What was more effective was surely the destruction of his ideas in a British courtroom when he chose to bring a libel action – which rebounded against him by discrediting his claim to be a ‘historian’ and ending with his denunciation by the trial judge as a ‘pro-Nazi polemicist’.

That is the British way of doing things. But what is so disturbing about the Toben case is that we may be forced to become accomplices to a view which is inimical to our own.

If Toben is extradited, this will mean that Britain will be treating as a criminal suspect someone who is accused of behaviour which is not regarded as a crime in this country.

That breaches an ancient principle of our law – which we so regrettably junked when we signed up to the European arrest warrant. Moreover, it is not just foreigners but British citizens who in theory can now be arrested in the UK and extradited to a country which accuses them of committing a crime there which is not treated as a crime here.

This is part of the attempt to create a ‘corpus a European body of criminal law, which is in turn a key element of the EU vision of a unified super-state whose inhabitants all subscribe to the same principles.

But we do not. Both Germany and Austria have a very particular reason for criminalising Holocaust-denial. Given their appalling history, they are understandably terrified that it will help bring about a revival of Nazism.

They are entitled to reach such a conclusion and enshrine it in their own law. But equally, we should be entitled to say that we don’t share this view. By signing up to the European arrest warrant, however, we have removed that most precious privilege.

Even if Toben is not extradited – and there is a view that the wording of the Extradition Act may provide him with a loophole – the EU arrest warrant remains a threat to our liberties.

Its scope is dangerously imprecise. Under its terms, people can be extradited to a country which accuses them merely of ‘racism and xenophobia’. But these prejudices are notoriously difficult to define.

Indeed, those who object to the EU arrest warrant and the EU project itself as an attack on national sovereignty are themselves routinely accused of xenophobia.

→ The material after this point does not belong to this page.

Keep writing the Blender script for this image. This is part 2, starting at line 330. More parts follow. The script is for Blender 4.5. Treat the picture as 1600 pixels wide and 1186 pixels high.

It is surely not fanciful, therefore, to imagine an Orwellian scenario in which such people may themselves be extradited and prosecuted – for warning against the very abuse of power that may put them in the dock.

Holocaust-denial falls into the category of ‘hate-crime’ which has become such a fixation among Left-wingers and an article of faith within the EU. These zealots appear to believe that hatred and prejudice can be expunged from the human heart through the exercise of the law.